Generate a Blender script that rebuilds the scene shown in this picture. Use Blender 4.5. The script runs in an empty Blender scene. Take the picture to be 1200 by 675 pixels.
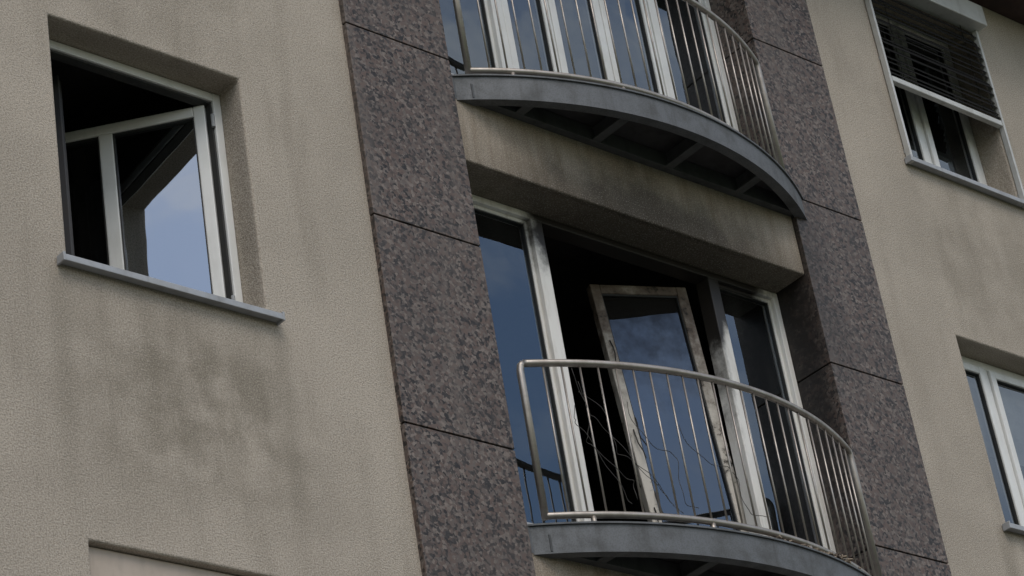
import bpy, bmesh, math, random
from mathutils import Vector, Matrix
random.seed(7)
S=bpy.context.scene
S.view_settings.view_transform='Standard'
S.view_settings.look='None'
S.view_settings.exposure=0

# ------------------------------------------------------------- node helper
class NT:
    def __init__(s,name):
        s.m=bpy.data.materials.new(name); s.m.use_nodes=True
        s.t=s.m.node_tree; s.t.nodes.clear()
        s.out=s.t.nodes.new('ShaderNodeOutputMaterial')
    def n(s,typ,ins=None,**kw):
        nd=s.t.nodes.new(typ)
        for k,v in kw.items(): setattr(nd,k,v)
        if ins:
            for k,v in ins.items():
                sk=nd.inputs[k]
                if isinstance(v,bpy.types.NodeSocket): s.t.links.new(v,sk)
                else: sk.default_value=v
        return nd
    def math(s,op,a,b=0.0,c=None,clamp=False):
        nd=s.n('ShaderNodeMath',operation=op,use_clamp=clamp)
        for i,v in enumerate((a,b,c)):
            if v is None: continue
            if isinstance(v,bpy.types.NodeSocket): s.t.links.new(v,nd.inputs[i])
            else: nd.inputs[i].default_value=v
        return nd.outputs[0]
    def mr(s,v,a,b,c=0.0,d=1.0,smooth=True):
        nd=s.n('ShaderNodeMapRange',{'Value':v,'From Min':a,'From Max':b,'To Min':c,'To Max':d},interpolation_type='SMOOTHSTEP' if smooth else 'LINEAR')
        return nd.outputs[0]
    def mix(s,f,a,b,mode='MIX'):
        nd=s.n('ShaderNodeMix',data_type='RGBA',blend_type=mode)
        for i,v in ((0,f),(6,a),(7,b)):
            if isinstance(v,bpy.types.NodeSocket): s.t.links.new(v,nd.inputs[i])
            else: nd.inputs[i].default_value=v if i==0 else (*v[:3],1)
        return nd.outputs[2]
    def pos(s,scale=None):
        g=s.n('ShaderNodeNewGeometry').outputs['Position']
        if scale:
            return s.n('ShaderNodeVectorMath',{0:g,1:scale},operation='MULTIPLY').outputs[0]
        return g
    def xyz(s):
        q=s.n('ShaderNodeSeparateXYZ',{0:s.pos()}); return q.outputs[0],q.outputs[1],q.outputs[2]
    def noise(s,vec,scale,detail=4,rough=.55):
        return s.n('ShaderNodeTexNoise',{'Vector':vec,'Scale':scale,'Detail':detail,'Roughness':rough}).outputs[0]
    def bsdf(s,col,rough=.6,metal=0.,normal=None,spec=.5):
        b=s.n('ShaderNodeBsdfPrincipled',{'Roughness':rough,'Metallic':metal,'Specular IOR Level':spec})
        if isinstance(col,bpy.types.NodeSocket): s.t.links.new(col,b.inputs['Base Color'])
        else: b.inputs['Base Color'].default_value=(*col,1)
        if normal: s.t.links.new(normal,b.inputs['Normal'])
        s.t.links.new(b.outputs[0],s.out.inputs[0]); return b
    def bump(s,h,strength,dist):
        return s.n('ShaderNodeBump',{'Height':h,'Strength':strength,'Distance':dist}).outputs[0]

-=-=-

> [Instructions to follow]: Return only the lines running from the top of the data to the line that holds "S.view_settings.exposure=0". Include both of those lines, but skip the pictures.

> [Answer to this task]:
Generate a Blender script that rebuilds the scene shown in this picture. Use Blender 4.5. The script runs in an empty Blender scene. Take the picture to be 1200 by 675 pixels.
import bpy, bmesh, math, random
from mathutils import Vector, Matrix
random.seed(7)
S=bpy.context.scene
S.view_settings.view_transform='Standard'
S.view_settings.look='None'
S.view_settings.exposure=0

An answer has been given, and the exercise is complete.